# Start of SUPPLIED DATA
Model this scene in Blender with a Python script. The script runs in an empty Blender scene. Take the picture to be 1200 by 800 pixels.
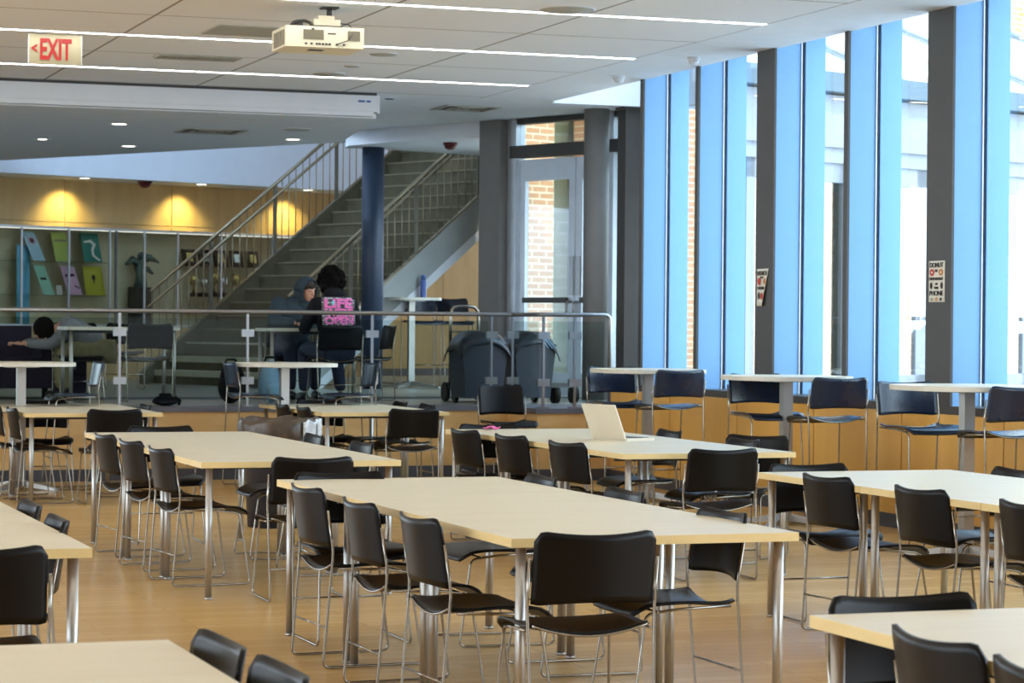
import bpy, bmesh, math, random
from mathutils import Vector, Matrix
random.seed(7)
C = bpy.context.scene.collection
PI = math.pi
R = math.radians

# ------------------------------------------------------------------ materials
def lin(c):
    c = c / 255.0
    return c / 12.92 if c <= .04045 else ((c + .055) / 1.055) ** 2.4
def rgb(r, g, b): return (lin(r), lin(g), lin(b), 1.0)
MATS = {}
def nodes_of(name):
    m = bpy.data.materials.new(name); m.use_nodes = True
    nt = m.node_tree; b = nt.nodes['Principled BSDF']
    MATS[name] = m
    return m, nt, b
def mat(name, col, rough=.5, metal=0., spec=.5, var=.06, scale=(3, 3, 3), coat=0.):
    """plain surface with a slight procedural variation"""
    m, nt, b = nodes_of(name)
    c = rgb(*col)
    b.inputs['Roughness'].default_value = rough
    b.inputs['Metallic'].default_value = metal
    b.inputs['Specular IOR Level'].default_value = spec
    if coat: b.inputs['Coat Weight'].default_value = coat
    tc = nt.nodes.new('ShaderNodeTexCoord'); mp = nt.nodes.new('ShaderNodeMapping')
    mp.inputs['Scale'].default_value = scale
    nz = nt.nodes.new('ShaderNodeTexNoise'); nz.inputs['Scale'].default_value = 2.0; nz.inputs['Detail'].default_value = 3
    rp = nt.nodes.new('ShaderNodeValToRGB')
    lo = tuple(x * (1 - var) for x in c[:3]) + (1,); hi = tuple(min(1, x * (1 + var)) for x in c[:3]) + (1,)
    rp.color_ramp.elements[0].position = .3; rp.color_ramp.elements[1].position = .7
    rp.color_ramp.elements[0].color = lo; rp.color_ramp.elements[1].color = hi
    nt.links.new(tc.outputs['Object'], mp.inputs['Vector']); nt.links.new(mp.outputs['Vector'], nz.inputs['Vector'])
    nt.links.new(nz.outputs['Fac'], rp.inputs['Fac']); nt.links.new(rp.outputs['Color'], b.inputs['Base Color'])
    return m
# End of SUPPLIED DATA
◆ TASK TO CARRY OUT: Locate all lines that include the word "scene" and copy them out.

◆ EXERCISE SOLUTION:
Model this scene in Blender with a Python script. The script runs in an empty Blender scene. Take the picture to be 1200 by 800 pixels.
C = bpy.context.scene.collection